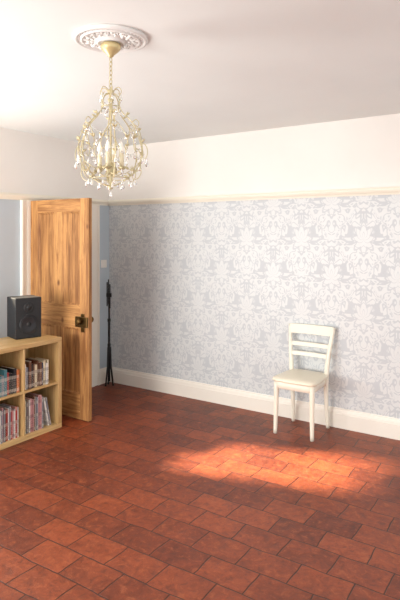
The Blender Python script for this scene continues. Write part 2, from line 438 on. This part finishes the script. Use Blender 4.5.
# crystal drops
bm = bmesh.new()
lathe(bm, [(0, 0), (0.0025, -0.003), (0.0030, -0.006), (0.0008, -0.008), (0.0055, -0.020), (0.0085, -0.030), (0.0065, -0.038), (0, -0.043)], 8)
dm = bpy.data.meshes.new('crystal_drop'); bm.to_mesh(dm); bm.free(); dm.materials.append(M_crystal)
spots = []
for k in range(NR):
    a = 2*PI*k/NR+0.35
    spots += [(0.186, a, 2.002, 1.0), (0.054, a, 2.318, 0.8), (0.138, a, 2.160, 0.9), (0.130, a, 1.904, 0.8), (0.065, a, 1.889, 0.8)]
    am = a+PI/NR
    spots += [(0.158, a+0.38, 2.028, 0.9), (0.158, a-0.38, 2.028, 0.9), (0.047, am, 2.254, 0.8), (0.12, am, 2.12, 0.9), (0.092, am, 1.905, 0.8), (0.108, a+0.38, 1.955, .8)]
spots.append((0.0, 0, 1.853, 0.9))
for r, a, z, s in spots:
    o = bpy.data.objects.new('crystal_drop', dm); COL.objects.link(o); o.parent = ch
    o.location = pol(r, a, z); o.scale = (s, s, s); o.rotation_euler = (0, 0, a)
for k in range(NR):   # bead swags between ribs
    a0 = 2*PI*k/NR+0.35; a1 = a0+2*PI/NR
    for (r, z, sag, n) in ((0.160, 2.06, 0.050, 12), (0.124, 2.165, 0.045, 10), (0.046, 2.29, 0.03, 5)):
        bm = bmesh.new()
        A = Vector(pol(r, a0, z)); B = Vector(pol(r, a1, z))
        for j in range(n+1):
            t = j/n; q = A.lerp(B, t); q.z -= sag*4*t*(1-t)
            bmesh.ops.create_icosphere(bm, subdivisions=1, radius=0.0040, matrix=Matrix.Translation(q))
        finish('bead_string', bm, M_crystal, ch)

# ------------------------------------------------------------------ chair
cr = thing('dining_chair', (-1.815, 4.25, 0), 'cream painted wooden chair with slatted back beside papered wall', 'chair')
def leg(pts, rads, name='leg'):
    bm = bmesh.new(); P = smoothpts(pts, 5)
    n = len(P); m = len(rads)-1
    R = [rads[min(int(i/(n-1)*m), m-1)]*(1-(i/(n-1)*m-min(int(i/(n-1)*m), m-1)))+rads[min(int(i/(n-1)*m), m-1)+1]*(i/(n-1)*m-min(int(i/(n-1)*m), m-1)) for i in range(n)]
    tube(bm, P, R, 12); return finish(name, bm, M_chairpaint, cr, smooth=True)
for s in (-1, 1):
    leg([(s*0.160, -0.172, 0), (s*0.157, -0.165, 0.2), (s*0.154, -0.158, 0.42)], [0.0155, 0.019, 0.023])
    leg([(s*0.158, 0.180, 0), (s*0.152, 0.165, 0.2), (s*0.156, 0.150, 0.42), (s*0.172, 0.165, 0.62), (s*0.200, 0.212, 0.845)], [0.015, 0.018, 0.021, 0.019, 0.015])
def seat_outline(e, n=40):
    out = []
    for k in range(n):
        a = 2*PI*k/n; c, s_ = math.cos(a), math.sin(a)
        ex = 0.32
        x = math.copysign(abs(c)**ex, c); y = math.copysign(abs(s_)**ex, s_)
        w = 0.192 - 0.026*(y+1)/2
        out.append((x*(w+e), y*(0.195+e)-0.005))
    return out
def ring_stack(levels, name, mat):
    bm = bmesh.new(); rs = []
    for e, z in levels: rs.append([bm.verts.new((x, y, z)) for x, y in seat_outline(e)])
    for A, B in zip(rs, rs[1:]):
        for k in range(len(A)): j = (k+1) % len(A); bm.faces.new((A[k], A[j], B[j], B[k]))
    bm.faces.new(rs[0][::-1]); bm.faces.new(rs[-1])
    return finish(name, bm, mat, cr, smooth=True)
ring_stack([(-0.018, 0.375), (-0.012, 0.378), (-0.010, 0.425), (-0.014, 0.430)], 'seat_apron', M_chairpaint)
ring_stack([(-0.012, 0.4305), (0.004, 0.434), (0.008, 0.444), (0.004, 0.456), (-0.02, 0.466), (-0.07, 0.471), (-0.14, 0.473)], 'seat', M_vinyl)
def back_rail(z0, z1, w, yb, lean, th=0.009, arch=0.0, bow=0.018):
    bm = bmesh.new(); n = 14; G = []
    for i in range(n+1):
        t = i/n*2-1; x = w*t; yc = yb+bow*(1-t*t)
        top = z1+arch*(1-t*t)
        col = []
        for (dz, dy) in ((z0, -th), (z0, th), (top, th+lean), (top, -th+lean)):
            col.append(bm.verts.new((x*(1+0.08*(dz-z0)), yc+dy, dz)))
        G.append(col)
    for A, B in zip(G, G[1:]):
        for k in range(4): bm.faces.new((A[k], A[(k+1) % 4], B[(k+1) % 4], B[k]))
    bm.faces.new(G[0]); bm.faces.new(G[-1][::-1])
    return bm
finish('top_rail', back_rail(0.772, 0.850, 0.194, 0.190, 0.019, arch=0.002), M_chairpaint, cr, bevel=0.003)
finish('back_slat', back_rail(0.668, 0.703, 0.178, 0.170, 0.008), M_chairpaint, cr, bevel=0.003)
finish('back_slat', back_rail(0.588, 0.622, 0.170, 0.155, 0.008), M_chairpaint, cr, bevel=0.003)

# ------------------------------------------------------------------ bookcase
BX0, BX1, BY0, BY1, BH = -3.935, -3.545, 2.43, 3.20, 0.765
T, ti = 0.038, 0.018
bc = thing('bookcase', ((BX0+BX1)/2, (BY0+BY1)/2, 0), 'light birch cube bookcase with four open compartments of books', 'bookcase')
def bcbox(name, x0, x1, y0, y1, z0, z1, mat):
    bm = bmesh.new(); cx, cy = bc.location.x, bc.location.y
    box(bm, x0-cx, x1-cx, y0-cy, y1-cy, z0, z1); return finish(name, bm, mat, bc, bevel=0.0015)
bcbox('top_panel', BX0, BX1, BY0, BY1, BH-T, BH, M_birch)
bcbox('bottom_panel', BX0, BX1, BY0, BY1, 0, T, M_birch)
bcbox('side_panel', BX0, BX1, BY1-T, BY1, T, BH-T, M_birch_v)
bcbox('side_panel', BX0, BX1, BY0, BY0+T, T, BH-T, M_birch_v)
ym = (BY0+BY1)/2; zm = BH/2
bcbox('divider', BX0+0.004, BX1-0.003, ym-ti/2, ym+ti/2, T, BH-T, M_birch_v)
bcbox('shelf', BX0+0.004, BX1-0.004, BY0+T, ym-ti/2, zm-ti/2, zm+ti/2, M_birch)
bcbox('shelf', BX0+0.004, BX1-0.004, ym+ti/2, BY1-T, zm-ti/2, zm+ti/2, M_birch)
bcbox('back_panel', BX0, BX0+0.004, BY0+T, BY1-T, T, BH-T, M_birch_v)

cols = {'white': (228, 224, 218), 'cream': (222, 208, 178), 'red': (168, 44, 40), 'pink': (206, 150, 150), 'grey': (130, 130, 138), 'black': (34, 32, 36),
        'navy': (40, 50, 88), 'teal': (70, 120, 130), 'brown': (110, 70, 48), 'green': (84, 110, 76), 'purple': (96, 70, 96), 'orange': (200, 110, 56)}
cm = {}
for k, v in cols.items():
    t = NT('cover_'+k); x, y, z = t.xyz(t.obj())
    band = t.math('GREATER_THAN', t.math('SINE', t.math('MULTIPLY', z, 62.0)), 0.72)
    txt = t.math('MULTIPLY', t.math('GREATER_THAN', t.noise(t.comb(t.math('MULTIPLY', z, 3.0), y), 120, 1), 0.58), t.math('GREATER_THAN', t.math('SINE', t.math('MULTIPLY', z, 26.0)), 0.0))
    inv = lin(60, 50, 60) if sum(v) > 400 else lin(225, 215, 200)
    c = t.mix(t.math('MULTIPLY', band, 0.35), lin(*v), inv); c = t.mix(t.math('MULTIPLY', txt, 0.6), c, inv)
    t.col(c); t.rough(0.4); cm[k] = t.m
def book(y, w, h, d, z, color, kind, group, lean=0.0, xf=-3.575):
    bm = bmesh.new(); c = 0.0015
    box(bm, -d, 0, 0, c, 0, h, 0); box(bm, -d, 0, w-c, w, 0, h, 0)
    pr = [(0, 0), (0.0015, w*0.2), (0.002, w*0.5), (0.0015, w*0.8), (0, w)]
    A = [bm.verts.new((px, py, 0)) for px, py in pr]+[bm.verts.new((-0.002, w, 0)), bm.verts.new((-0.002, 0, 0))]
    B = [bm.verts.new((v.co.x, v.co.y, h)) for v in A]; n = len(A)
    for i in range(n): bm.faces.new((A[i], A[(i+1) % n], B[(i+1) % n], B[i]))
    bm.faces.new(A[::-1]); bm.faces.new(B)
    box(bm, -d+0.003, -0.002, c, w-c, 0.003, h-0.003, 1)
    o = finish(kind, bm, [cm[color], M_page], loc=(xf+random.uniform(-0.008, 0.006), y, z), rot=(lean, 0, 0))
    o['label'] = ('%s %s standing upright in birch bookcase' % (color, 'paperback book' if kind == 'book' else 'magazine with thin spine'))
    if lean: o['label'] = '%s magazine leaning against its neighbours in birch bookcase' % color
    o['category'] = 'book' if kind == 'book' else 'magazine'; o['group'] = group
    return o
def fill(y0, y1, z, hr, wr, palette, kind, group, leanend=0):
    y = y0+0.002
    while True:
        w = random.uniform(*wr)
        if y+w > y1: break
        h = random.uniform(*hr)
        book(y, w, h, random.uniform(0.15, 0.20), z, random.choice(palette), kind, group); y += w+0.0012
    for i in range(leanend):
        w = 0.016; h = hr[0]*0.97
        y += 0.004
        book(y+math.sin(0.2)*h, w, h, 0.17, z+0.0002, random.choice(palette), kind, group, lean=0.20)
        y += w/math.cos(0.2)+0.001
y1a, y1b = ym+ti/2, BY1-T; y0a, y0b = BY0+T, ym-ti/2
fill(y1a, y1a+0.27, zm+ti/2, (0.17, 0.225), (0.013, 0.028), ['black', 'white', 'red', 'grey', 'brown', 'cream', 'navy'], 'book', 'books on the upper shelf')
fill(y0a, y0b-0.01, zm+ti/2, (0.15, 0.21), (0.014, 0.028), ['red', 'white', 'grey', 'teal', 'black', 'orange'], 'book', 'books on the upper shelf')
fill(y1a, y1a+0.21, T, (0.25, 0.285), (0.009, 0.02), ['white', 'pink', 'grey', 'purple', 'cream', 'brown', 'white'], 'magazine', 'magazines on the lower shelf', 2)
fill(y0a, y0b-0.01, T, (0.22, 0.27), (0.009, 0.02), ['white', 'pink', 'purple', 'grey', 'red', 'brown', 'white'], 'magazine', 'magazines on the lower shelf')

# ------------------------------------------------------------------ speaker
sp = thing('speaker', (-3.82, 3.03, BH), 'black two-way bookshelf speaker standing on the birch bookcase', 'speaker', rotz=-0.30)
w, d, h = 0.225, 0.20, 0.34
bm = bmesh.new(); box(bm, -d/2, d/2, -w/2, w/2, 0, h); finish('speaker_cabinet', bm, M_black, sp, bevel=0.006)
R = Matrix.Rotation(PI/2, 4, 'Y')
def front(z): return Matrix.Translation((d/2, 0, z)) @ R
bm = bmesh.new(); lathe(bm, [(0.080, -0.001), (0.080, 0.006), (0.073, 0.009), (0.067, 0.006)], 36, M=front(0.118)); finish('woofer_ring', bm, M_grey, sp, smooth=True)
bm = bmesh.new(); lathe(bm, [(0.070, 0.004), (0.063, 0.009), (0.055, 0.004), (0.030, 0.0015), (0.022, 0.0015), (0.018, 0.008), (0.010, 0.012), (0, 0.013)], 36, M=front(0.118)); finish('woofer_cone', bm, M_cone, sp, smooth=True)
bm = bmesh.new(); lathe(bm, [(0.044, -0.001), (0.044, 0.005), (0.034, 0.004), (0.018, 0.002), (0.014, 0.007), (0.007, 0.010), (0, 0.011)], 30, M=front(0.258)); finish('tweeter', bm, M_cone, sp, smooth=True)

# ------------------------------------------------------------------ folded music stand
ms = thing('music_stand', (-4.09, 4.36, 0), 'folded black metal music stand standing in room corner', 'music stand')
bm = bmesh.new(); tube(bm, [(0, 0, 0.05), (0, 0, 0.70)], 0.013, 12); tube(bm, [(0, 0, 0.69), (0, 0, 1.0)], 0.010, 12); finish('pole', bm, M_black, ms, smooth=True)
for k in range(3):
    a = 2*PI*k/3+0.4; c, s = math.cos(a), math.sin(a)
    bm = bmesh.new(); tube(bm, [(0.014*c, 0.014*s, 0.42), (0.022*c, 0.022*s, 0.2), (0.045*c, 0.045*s, 0.012)], 0.007, 8, flat=1.6)
    finish('leg', bm, M_blackgloss, ms, smooth=True)
    bm = bmesh.new(); bmesh.ops.create_icosphere(bm, subdivisions=2, radius=0.012, matrix=Matrix.Translation((0.046*c, 0.046*s, 0.012)))
    finish('foot', bm, M_blackgloss, ms, smooth=True)
for z in (0.42, 0.69):
    bm = bmesh.new(); lathe(bm, [(0.012, 0), (0.018, 0.004), (0.018, 0.034), (0.012, 0.038)], 14, c=(0, 0, z))
    finish('collar', bm, M_blackgloss, ms)
bm = bmesh.new()
for x, z0, z1 in ((-0.02, 0.86, 1.12), (0.0, 0.88, 1.15), (0.02, 0.84, 1.10)):
    box(bm, x-0.007, x+0.007, -0.012, -0.006, z0, z1)
box(bm, -0.03, 0.03, -0.014, 0.008, 0.96, 1.0)
finish('folded_desk', bm, M_black, ms, bevel=0.001)

# ------------------------------------------------------------------ lights
W = bpy.data.worlds.new('world'); S.world = W; W.use_nodes = True
bg = W.node_tree.nodes['Background']; bg.inputs[0].default_value = (0.97, 0.99, 0.97, 1); bg.inputs[1].default_value = 2.0
def area(name, loc, target, sx, sy, power, color):
    L = bpy.data.lights.new(name, 'AREA'); L.shape = 'RECTANGLE'; L.size = sx; L.size_y = sy; L.energy = power; L.color = color
    o = bpy.data.objects.new(name, L); COL.objects.link(o); o.location = loc
    o.rotation_euler = (Vector(target)-Vector(loc)).to_track_quat('-Z', 'Y').to_euler(); return o
area('ceiling_fill', (-3.9, 1.2, 0.95), (-2.3, 1.9, 2.6), 0.9, 0.9, 55, (1, 0.99, 0.95))  # added out-of-view lamp to brighten the ceiling at left, no window here
area('rear_fill', (-3.2, -1.6, 1.35), (-3.0, 3.5, 1.8), 1.4, 1.3, 125, (1, 0.97, 0.92))  # added fill lamp in the open near side, lights wallpaper and door
L = bpy.data.lights.new('sun', 'SUN'); L.energy = 34; L.angle = math.radians(4.2); L.color = (1, 0.88, 0.66)
o = bpy.data.objects.new('sun', L); COL.objects.link(o)
e = math.radians(34); dv = Vector((0.95*math.cos(e), 0.31*math.cos(e), -math.sin(e)))
o.rotation_euler = dv.to_track_quat('-Z', 'Y').to_euler(); o.location = (-7, 1, 4)

# ------------------------------------------------------------------ camera
cam = bpy.data.cameras.new('camera'); co = bpy.data.objects.new('camera', cam); COL.objects.link(co)
co.location = (0, 0, 1.63); co.rotation_euler = (PI/2, 0, math.radians(33.7))
cam.sensor_width = 36; cam.lens = 545/600*36; cam.shift_y = -65/600
S.camera = co
S.view_settings.view_transform = 'Standard'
##########
YOUR TASK:
Write out exactly the opening lines of the data, stopping after the line that holds "finish('bead_string', bm, M_crystal, ch)". Exclude pictures.

SOLVED EXERCISE:
The Blender Python script for this scene continues. Write part 2, from line 438 on. This part finishes the script. Use Blender 4.5.
# crystal drops
bm = bmesh.new()
lathe(bm, [(0, 0), (0.0025, -0.003), (0.0030, -0.006), (0.0008, -0.008), (0.0055, -0.020), (0.0085, -0.030), (0.0065, -0.038), (0, -0.043)], 8)
dm = bpy.data.meshes.new('crystal_drop'); bm.to_mesh(dm); bm.free(); dm.materials.append(M_crystal)
spots = []
for k in range(NR):
    a = 2*PI*k/NR+0.35
    spots += [(0.186, a, 2.002, 1.0), (0.054, a, 2.318, 0.8), (0.138, a, 2.160, 0.9), (0.130, a, 1.904, 0.8), (0.065, a, 1.889, 0.8)]
    am = a+PI/NR
    spots += [(0.158, a+0.38, 2.028, 0.9), (0.158, a-0.38, 2.028, 0.9), (0.047, am, 2.254, 0.8), (0.12, am, 2.12, 0.9), (0.092, am, 1.905, 0.8), (0.108, a+0.38, 1.955, .8)]
spots.append((0.0, 0, 1.853, 0.9))
for r, a, z, s in spots:
    o = bpy.data.objects.new('crystal_drop', dm); COL.objects.link(o); o.parent = ch
    o.location = pol(r, a, z); o.scale = (s, s, s); o.rotation_euler = (0, 0, a)
for k in range(NR):   # bead swags between ribs
    a0 = 2*PI*k/NR+0.35; a1 = a0+2*PI/NR
    for (r, z, sag, n) in ((0.160, 2.06, 0.050, 12), (0.124, 2.165, 0.045, 10), (0.046, 2.29, 0.03, 5)):
        bm = bmesh.new()
        A = Vector(pol(r, a0, z)); B = Vector(pol(r, a1, z))
        for j in range(n+1):
            t = j/n; q = A.lerp(B, t); q.z -= sag*4*t*(1-t)
            bmesh.ops.create_icosphere(bm, subdivisions=1, radius=0.0040, matrix=Matrix.Translation(q))
        finish('bead_string', bm, M_crystal, ch)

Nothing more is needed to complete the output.